SAF, CCRKBA TO CELEBRATE ‘BILL OF RIGHTS’ DAY, NOTE BIG 2A VICTORY

BELLEVUE, WA – The Second Amendment Foundation and its sister organization, the Citizens Committee for the Right to Keep and Bear Arms, said this year’s “Bill of Rights Day” observance Thursday, Dec. 15 will have a special significance thanks to this year’s U.S. Supreme Court decision strengthening the Second Amendment.

“For more than 200 years, our nation has been a bastion of liberty thanks to our unique Bill of Rights,” said SAF founder and Executive Vice President Alan M. Gottlieb. “The first ten amendments to our constitution protect individual rights—including the right to keep and bear arms—from government overreach and infringement. That is the way the Founders designed it, and that is the way it must always remain.

“We are especially gratified the Supreme Court reminded the nation in June that law-abiding citizens don’t need to provide a ‘good cause’ to exercise the right to bear arms,” said Gottlieb, who also chairs the Citizens Committee. “Rights are special.

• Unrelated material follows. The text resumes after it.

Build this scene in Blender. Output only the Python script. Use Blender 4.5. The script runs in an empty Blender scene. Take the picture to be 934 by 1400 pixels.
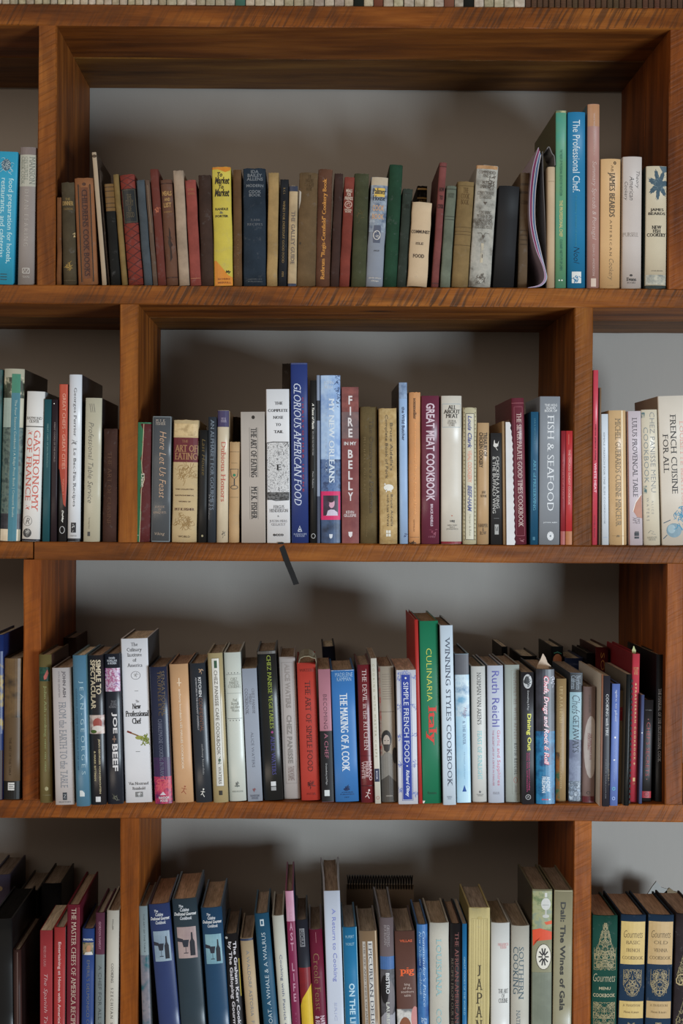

They stand apart from government-regulated privileges and no citizen needs to justify why he or she chooses to exercise a right. We should not be required to get a permit, nor should there be a prerequisite course of instruction before any citizen in this great nation can exercise a fundamental right.

“That’s why SAF and CCRKBA will remain vigilant and protective of those rights, which include the Second Amendment, regardless how others, including organizations and some politicians bankrolled by wealthy elitists, want to change that,” he stated.

“All rights are equal,” Gottlieb observed. “The rights of free speech, freedom of the press, due process, legal representation and personal privacy are sacrosanct, and so also is our right to keep and bear arms. That was made abundantly clear by Justice Clarence Thomas when he wrote, ‘We know of no other constitutional right that an individual may exercise only after demonstrating to government officers some special need. That is not how the First Amendment works when it comes to unpopular speech or the free exercise of religion. It is not how the Sixth Amendment works when it comes to a defendant’s right to confront the witnesses against him. And it is not how the Second Amendment works.’

“Throughout this nation’s history,” he added, “Americans have fought and often sacrificed their lives to defend our country, and its precious Bill of Rights. The principles of freedom and liberty are worth defending, and nowhere on this Earth of ours are those principles better defined than in the U.S. Constitution’s first ten amendments, which are known and envied around the world as our Bill of Rights.”